I wish they knew just how worthless this number is. I've read about the problems of the Japanese educational system in general and language education in particular since I've been to Japan for the first time. Politicians, teachers and a lot of other witty people agreed on how vital and urgent it would be to reform education to stay competitive, to adapt to the needs of the 21st century, blablabla...

Reminds me of the thread about economic reforms: it will never happen.

Oct 17, 2002, 00:11
Reminds me of the thread about economic reforms: it will never happen.

It will happen when Korean and Chinese will have higher income than Japanese. Let's wait a decade for the former and 2 for the latter (at least on the coast).
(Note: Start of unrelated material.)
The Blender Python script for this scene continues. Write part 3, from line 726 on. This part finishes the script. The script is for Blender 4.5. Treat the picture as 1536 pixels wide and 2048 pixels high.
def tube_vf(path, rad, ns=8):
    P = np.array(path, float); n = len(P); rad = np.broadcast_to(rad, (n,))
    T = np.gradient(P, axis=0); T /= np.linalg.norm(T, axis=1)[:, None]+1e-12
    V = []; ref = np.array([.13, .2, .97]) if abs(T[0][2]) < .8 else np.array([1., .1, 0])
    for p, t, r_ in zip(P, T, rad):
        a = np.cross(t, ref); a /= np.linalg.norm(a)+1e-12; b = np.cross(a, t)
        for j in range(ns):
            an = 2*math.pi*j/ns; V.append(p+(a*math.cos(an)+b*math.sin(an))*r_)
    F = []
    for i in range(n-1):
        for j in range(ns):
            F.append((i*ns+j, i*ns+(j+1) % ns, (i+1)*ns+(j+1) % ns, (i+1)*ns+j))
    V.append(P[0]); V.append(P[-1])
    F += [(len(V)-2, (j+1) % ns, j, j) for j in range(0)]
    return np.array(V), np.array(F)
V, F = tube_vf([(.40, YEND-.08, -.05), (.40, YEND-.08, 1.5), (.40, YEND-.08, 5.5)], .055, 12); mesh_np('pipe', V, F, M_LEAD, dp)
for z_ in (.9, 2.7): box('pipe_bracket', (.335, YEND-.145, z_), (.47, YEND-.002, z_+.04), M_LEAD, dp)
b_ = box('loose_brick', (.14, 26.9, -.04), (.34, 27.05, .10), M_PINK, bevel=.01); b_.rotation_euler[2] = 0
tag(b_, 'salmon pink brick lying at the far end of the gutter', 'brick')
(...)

Like Moyashi said, that will give time for the old politicians and CEO's to die or retire - and a generation to be sacrificed.

Oct 17, 2002, 00:12
Internationalization = English = Eiken = a list of nouns

@ countless gaijin
haha, they at least give houswives something to dream about ;)

@ educational system
"You can't teach an ol' dog new tricks." The teachers themselves don't want to change their cozy situation (some have told me this directly). They're not interested in making a system where they'll have to work more.

My buddy I work with really knows his stuff when it comes to teaching English to Japanese, he is also very in tune with what the students needs are and what their mentality in learning is like too. While I'm more of the typical happy go lucky gaijin teacher. Yet, my buddy will never be heard since the teachers are not willing to work to together and cooperate among themselves.